Lucy and Owen's relationship plays out across the globe as they stay in touch through postcards, occasional e-mails, and -- finally -- a reunion in the city where they first met.

A carefully charted map of a long-distance relationship, Jennifer E. Smith's new novel shows that the center of the world isn't necessarily a place. It can be a person, too.

*I received a copy through NetGalley in exchange for an honest review*

The story is told from both Lucy and Owen's POV. While Lucy has always lived in the big city, Owen is more used to the quieter living. You think they couldn't be more opposite, still they have a lot more in common than meets the eye. When a blackout traps them in the elevator, they get a first glimpse of life on the other side and it seems to be not that different. Both of them are lost. She is living on her own, with her brothers away at college and her parents always travelling. He has lost his mom, his dad has mentally checked out and now he had to leave everything behind that he knew. Together though they might find themselves again.

Before they can discover what this connection between the means and ocean literally comes between them. The only way they keep in touch is through postcards (Owen) and email (Lucy). It's not easy and life sometimes interrupts them, but they keep coming back.

What I liked maybe the most was the part when they were on opposite sides of the world, they didn't stop living their life. They were not pining away for each other. Of course there was that connection, which they didn't fully understand and can not explain at first.
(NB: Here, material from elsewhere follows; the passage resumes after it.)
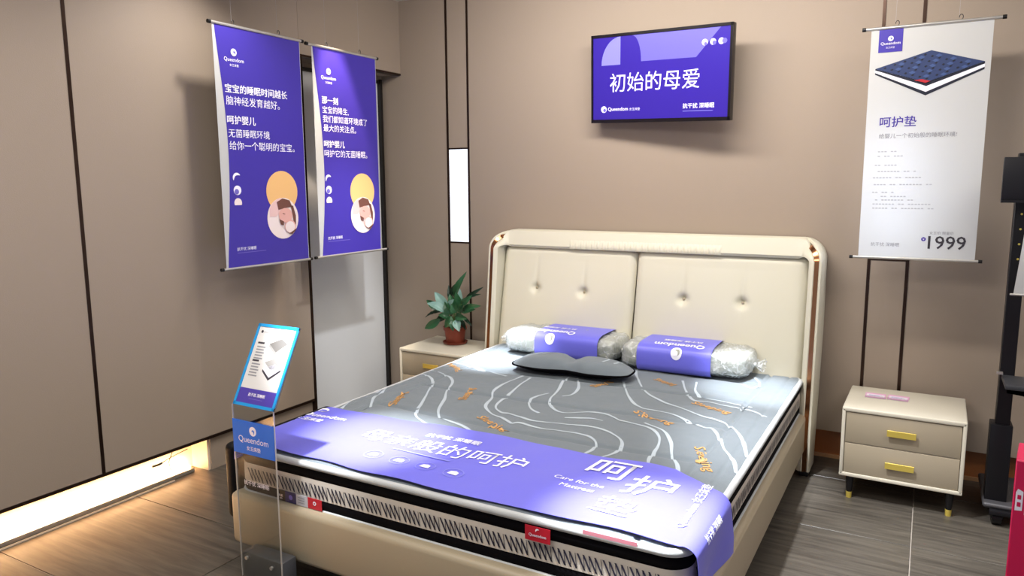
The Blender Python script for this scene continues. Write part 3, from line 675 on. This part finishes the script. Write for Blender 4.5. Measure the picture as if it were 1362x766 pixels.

While realizing what it just meant, they did keep on going with their lives, which also means other potential love interests. Very refreshing.

Overall it was a heartwarmingly sweet story, that will make you long for home, wherever of whomever that may be. The writing was superb, with great settings that just tickled my travelling bug. It was really easy to connect with both the main characters and even though it has the makings of a fairy tale, it all still felt very possible and real.

The Author
Jennifer E. Smith is the author of The Statistical Probability of Love at First Sight, The Storm Makers, You Are Here, and The Comeback Season. She earned her master's degree in creative writing from the University of St. Andrews in Scotland, and currently works as an editor in New York City. Her writing has been translated into 28 languages.